Inhotim Contemporary Art Center

| Brumadinho | Brazil |
| Architecture |


049_6 Set in luxuriant vegetation just outside the city of Belo Horizonte in the Brazilian state of Minas Gerais, the Inhotim Cultural Institute marries art, architecture and landscape. As a botanical oasis, it boasts thousands of plant species. As a centre for contemporary art, it hosts dozens of international works set in undulating landscaped grounds. As an architecture, it operates an amalgam of artworks and exhibition spaces including galleries for a range of coordinated events or dedicated to the works of a single artist. With its natural “collection” of botanical species and meaningful insights into how art and architecture can intertwine, the park complex delivers an emotional experience that is both sensory and cultural.
The young architects of Brazilian practice Arquitetos Associados were given the brief of designing three buildings, each with its own specific style and function in keeping with the multi-facetted character of the park. One gallery is dedicated to the artist Miguel Río Branco; another, the Educational Centre, is named after landscape architect Roberto Burle Marx; the third, the Cosmococa Gallery, houses the distinctive installations of this avant-garde group that actively involve the spectator in a sensory, tactile experience. Each building reflects the attitude to art expressed by the works on display, relating to its surroundings with different strategies.
Being able to work directly with Miguel Río Branco led to the creation of a pavilion that blends materiality and sensory refinement. Taking up a suggestion by the artist himself, the gallery stands in its landscape like a naturally outcropping mineral. Architecture and artwork become one and the same.
The building develops over several gradients making the terrain a fundamental part of the architectural programme. This is underlined by a paved pathway rising on the west perimeter and leading to an intermediate level where it opens out into a square flanked by a coffee shop and sheltered by the Cor-Ten steel and concrete of the adjacent gallery. A stairway leads from the square up to the exhibition halls.

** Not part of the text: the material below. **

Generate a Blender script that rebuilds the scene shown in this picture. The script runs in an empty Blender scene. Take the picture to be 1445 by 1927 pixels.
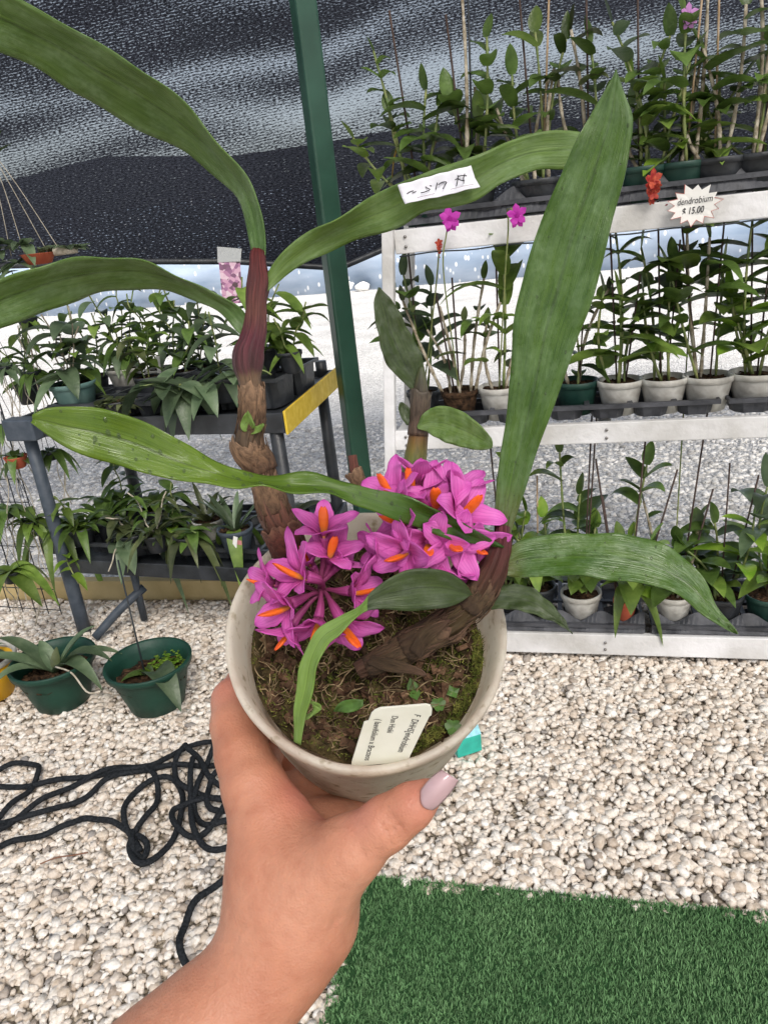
import bpy, math, random
import numpy as np
from mathutils import Vector, Matrix

# ------------------------------------------------------------------ camera, sky, sun, exposure
SC = bpy.context.scene
COL = SC.collection
CAM_H = 1.38
FPX = 1400.0
PITCH = math.radians(21.2)
ROLL = math.radians(6.3)
CF = np.array([0, math.cos(PITCH), -math.sin(PITCH)])
_r0 = np.array([1.0, 0, 0]); _u0 = np.array([0, math.sin(PITCH), math.cos(PITCH)])
CR = math.cos(ROLL) * _r0 - math.sin(ROLL) * _u0
CU = math.cos(ROLL) * _u0 + math.sin(ROLL) * _r0
CC = np.array([0, 0, CAM_H])
cd = bpy.data.cameras.new('camera')
cam = bpy.data.objects.new('camera', cd); COL.objects.link(cam)
cd.sensor_fit = 'VERTICAL'; cd.sensor_height = 24.0; cd.lens = 24.0 * FPX / 1927.0
cd.clip_start = 0.02; cd.clip_end = 400
cam.matrix_world = Matrix(((CR[0], CU[0], -CF[0], CC[0]), (CR[1], CU[1], -CF[1], CC[1]), (CR[2], CU[2], -CF[2], CC[2]), (0, 0, 0, 1)))
SC.camera = cam

SUN_EL, SUN_AZ = 46.0, 165.0      # azimuth measured clockwise from +Y
w = bpy.data.worlds.new('World'); SC.world = w; w.use_nodes = True
wn = w.node_tree.nodes; wl = w.node_tree.links; wn.clear()
wo = wn.new('ShaderNodeOutputWorld'); wb = wn.new('ShaderNodeBackground'); sky = wn.new('ShaderNodeTexSky')
sky.sky_type = 'NISHITA'; sky.sun_disc = False; sky.sun_elevation = math.radians(SUN_EL); sky.sun_rotation = math.radians(SUN_AZ)
sky.air_density = 1.0; sky.dust_density = 4.0; sky.ozone_density = 1.0
wb.inputs['Strength'].default_value = 0.15
hs = wn.new('ShaderNodeHueSaturation'); hs.inputs['Saturation'].default_value = 0.55; wl.new(sky.outputs[0], hs.inputs['Color']); wl.new(hs.outputs[0], wb.inputs[0]); wl.new(wb.outputs[0], wo.inputs[0])
sl = bpy.data.lights.new('sun', 'SUN'); so = bpy.data.objects.new('sun', sl); COL.objects.link(so)
sl.energy = 4.6; sl.angle = math.radians(22.0); sl.color = (1, 0.95, 0.88)
_az, _el = math.radians(SUN_AZ), math.radians(SUN_EL)
_sd = Vector((math.sin(_az) * math.cos(_el), math.cos(_az) * math.cos(_el), math.sin(_el)))
so.rotation_euler = _sd.to_track_quat('Z', 'Y').to_euler(); so.location = (0, 0, 10)
SC.view_settings.view_transform = 'Standard'; SC.view_settings.look = 'None'
SC.view_settings.exposure = 0.46; SC.view_settings.gamma = 1.0
SC.cycles.max_bounces = 8; SC.cycles.transparent_max_bounces = 16
SC.cycles.use_denoising = True

# ------------------------------------------------------------------ helpers
rng = np.random.default_rng(7)
random.seed(7)
def ray(x, y): return CF + CR * (x - 722.5) / FPX + CU * (963.5 - y) / FPX
def atd(x, y, d): return CC + ray(x, y) * d
def atz(x, y, z):
    r = ray(x, y); return CC + r * (z - CAM_H) / r[2]
def proj(P):
    v = np.asarray(P) - CC; d = v @ CF
    return 722.5 + FPX * (v @ CR) / d, 963.5 - FPX * (v @ CU) / d, d
def nrm(v):
    v = np.asarray(v, float); return v / max(np.linalg.norm(v), 1e-9)

def tag(o, label=None, cat=None, group=None, kind=None):
    if label: o['label'] = label
    if cat: o['category'] = cat
    if group: o['group'] = group
    if kind: o['kind'] = kind
    return o
def wloc(o):
    p = np.zeros(3)
    while o is not None:
        p += np.array(o.location); o = o.parent
    return p
def empty(name, loc, label, cat, group=None):
    o = bpy.data.objects.new(name, None); COL.objects.link(o); o.location = tuple(float(c) for c in loc)
    o.empty_display_size = 0.05
    return tag(o, label, cat, group)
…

Inside, the basement hall is a half-sunken square volume with double-layer concrete walls: an outer perimeter with a ramp of stairs at one end; and lower, inner walls letting in natural light from three sides on which large artworks are hung. The upper level is a windowless block, its Cor-Ten clad steel frame a prism-shaped wedge projecting into the landscape from its base.
The abstract geometry is further underlined by the texture and rusty gloss of the cladding slabs whose luminosity varies to great effect with the changing light. Inside, only the artworks are spot-lit in an otherwise darkened, introverted space.
The Cosmococa Gallery, in contrast, is set into its sloping terrain. The roof - reached by an external stairway on the perimeter - serves as a terrace-cum-bridge. The building comprises five separate, multi-purpose square environments that follow on from one another in labyrinthine style. The solid architecture is hunkered down into its natural setting, its locally sourced grey stone cladding adding to the sense of impregnability. In contrast, the bare un-rendered concrete walls within provide a discreet backdrop to the exuberant works of art.
The Burle Marx Educational Center houses a library, auditorium and coffee shop area. The horizontal architectural programme conforms to the extensive site, a feature emphasised by the accessible roof garden running the length of the building. Different length wings, each with large expanses of transparent lights protected by fixed-element sun shading, enclose an open inner court. The gentle gradient on the southern side is the natural site for a small amphitheatre.